Walter Benjamin observó (en sus tesis sobre la historia) que detrás de todo documento de civilización se esconde un momento de barbarie. Y para no ir más lejos, Jorge Luis Borges, en uno de sus cuentos imaginó que detrás de todo héroe hay siempre una mentira. Igual cosa se aprecia en “El hombre que disparó a Liberty Valance” de John Ford. Allí el héroe es un impostor involuntario, una ficción.
Y Baquedano, sacado del plinto esta semana, no es una excepción.
Pero lo mismo puede decirse de cualquier sujeto erigido en bronce y encaramado a un plinto. Detrás de todo individuo cuyo valor se recoge en un monumento se esconde una vergüenza, en él se agazapan a la vez un civilizado y un bárbaro. En el triunfador de una guerra hay un crimen; en el político exitoso, una mentira; en el santo elevado a los altares, un pecado. No se llega a héroe sin crimen, ni se triunfa en política sin mentir, ni se logra la santidad sin pecado.
De ahí, sin embargo, no se sigue que el militar, el político o el santo no puedan ser representados en un monumento.
Porque un monumento no es un homenaje a un sujeto biográfico, una canonización de su trayectoria vital, sino que se trata de un reconocimiento de los valores que a él se adscriben (la raíz latina de la palabra monumento significa advertir, llamar la atención).

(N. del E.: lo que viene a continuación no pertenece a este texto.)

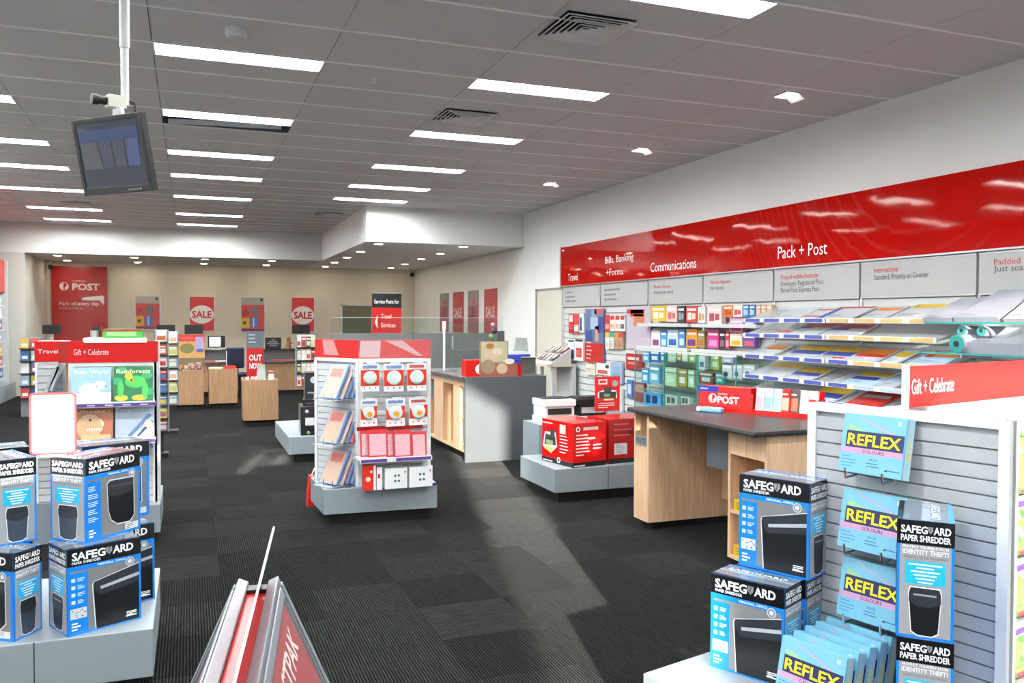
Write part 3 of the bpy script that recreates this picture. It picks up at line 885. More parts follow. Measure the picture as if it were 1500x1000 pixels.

Se erige un monumento para llamar la atención acerca de un significado o sentido que permite unificar una experiencia colectiva que de otra forma se desvanecería en el tiempo. Lo que se entroniza no es pues al sujeto y su vida, sino lo valioso que se aprecia en una parte de su trayectoria vital. No es pues la figura de Baquedano hoy, o de Frei o de Allende mañana, o de este o aquel santo lo que se entroniza, sino lo bueno que la sociedad decidió ver en lo que ellos hicieron o se empeñaron en hacer.
En suma, un monumento es una ficción tangible.
Por eso la decisión del Consejo de Monumentos Nacionales de retirar la estatua del General Baquedano es errada. No cabe duda de que el Consejo adoptó la decisión con el propósito de proteger la materialidad de la estatua; pero olvidó que no era la materialidad lo que estaba en juego.
Lo que estaba en juego era la ficción.
Si la estatua hubiere estado maltrecha por los estragos del tiempo, si un temblor la hubiese resquebrajado, o un grafiti ensuciado o envilecido, o un conductor borracho chocado, no tendría nada de raro y sería extremadamente sensato decidir sacarla de la vista del público y repararla. Dejarla allí en tales condiciones sería simplemente estúpido e irresponsable. La razón es que ni el tiempo, ni el temblor, ni el escritor de grafitis, ni el borracho, habría atacado a la estatua viendo en ello un desafío a lo que en ella se representaba. No habría entonces nada que defender, solo se trataría en este caso de reparar.
Pero si la estatua en cuestión estaba siendo deliberadamente dañada mediante actos rutinarios, citados con abierta publicidad en día y horas prefijados, actos ejecutados para poco a poco destruirla o destronarla arrojándola del plinto, y todo ello no como una forma de atacar a la estatua y el plinto sobre el que se erige (la estupidez no llega a tanto), sino como una manera de derruir lo que ella representaba (que no es la vida del sujeto, cabría insistir, sino lo que con ella se decidió subrayar), entonces lo irresponsable es consentir retirarla en vez de evitar (aprovechando que el intento tenía día y hora fijos) que se la siga dañando. Y es que en este caso, a diferencia del anterior, no había nada urgente que reparar, lo verdaderamente urgente era poner límites a lo que allí ocurre, o si se prefiere, lo dañado no era la estatua sino lo que su presencia simbolizaba y que era necesario reafirmar. Por eso si el Estado en vez de protegerla o cuidarla, decide, como ocurrió, tomar distancia y sacarla de allí, entonces el acto deja de ser sensato y adquiere el significado de una retirada de lo que ella simboliza o se transforma en la confesión involuntaria y flagrante de una incapacidad.
Y eso es exactamente lo que ha ocurrido con el retiro de esa estatua.
Ni quienes la dañaron, ni el Consejo que creyó protegerla, entendieron de qué se trataba todo esto.
No era Baquedano, ni era el bronce.
Todo esto es una muestra más de la confusión reinante: creer que la defensa de la materialidad de una estatua es equivalente a defender lo que ella simboliza, sin advertir que por salvar el caballo, el jinete y el plinto se sacrifica lo que mediante ellos se quería subrayar.